Voglio concludere questa terza parte, parlando di un argomento molto sentito dai professionisti IT. Ovvero il rischio del DNS. Nel 2008 un ricercatore di nome Dan Kaminsky scoprì una vulnerabilità gravissima per tutti i server DNS. Anche quelli autoritativi. Spiego meglio questo bug :
noi sappiamo che i server DNS funzionano un po’ come se fossero degli elenchi telefonici, nel quale trovare l’indirizzo di destinazione dei nostri pacchetti IP. Per ogni richiesta pervenuta, i server DNS memorizzano l’instradamento nelle cosiddette cache, dove sono memorizzati tutti gli indirizzi IP corrispondenti ai nomi di dominio che si cercano e a cui si vuole accedere.
Gli hacker, ovviamente, hanno sempre cercato di avvelenare queste cache, così da prendere il controllo di un determinato nome a dominio e instradare le richieste verso i loro siti di attacco.
Questi exploit venivano effettuati con successo, per tutti i server DNS nei quali era attiva la ricorsione, ovvero quelli non autoritativi. La minaccia riconosciuta invece da Kaminsky permette anche di attaccare i server autoritativi. Ovvero in appena pochi secondi, l’hacker instrada una richiesta per un sito fittizio al server DNS. Questo server DNS soggetto dell’attacco, cerca di trovare l’indirizzo IP contenente la richiesta. Poiché non trova risposta, chiede ad un server autoritativo la risposta corretta. Ed è qui che l’hacker, grazie ad un flusso di pacchetti falsificati, riesce a far ottenere ad un suo sito maligno ad esempio www.123falso.com, la qualifica di DNS Autority.
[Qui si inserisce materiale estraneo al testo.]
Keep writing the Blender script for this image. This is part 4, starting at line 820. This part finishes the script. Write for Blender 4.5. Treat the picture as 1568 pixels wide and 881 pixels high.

In questo modo il server DNS bersagliato, instrada le richieste a www.123falso.com e poiché questo sito è controllato dall’ hacker, egli sarà in grado di fare : pishing, oltrepassare i moduli username/password delle applicazioni web, violare sistemi che usano certificati SSL, provocare la fuoriuscita di pacchetti TCP e UDP anche da sistemi protetti da firewall, ed altro ancora.
Insomma questo scenario è sicuramente spaventoso, poiché non si trovano delle contromisure facili da implementare, né tanto meno protezioni hardware capaci di bloccare questo attacco.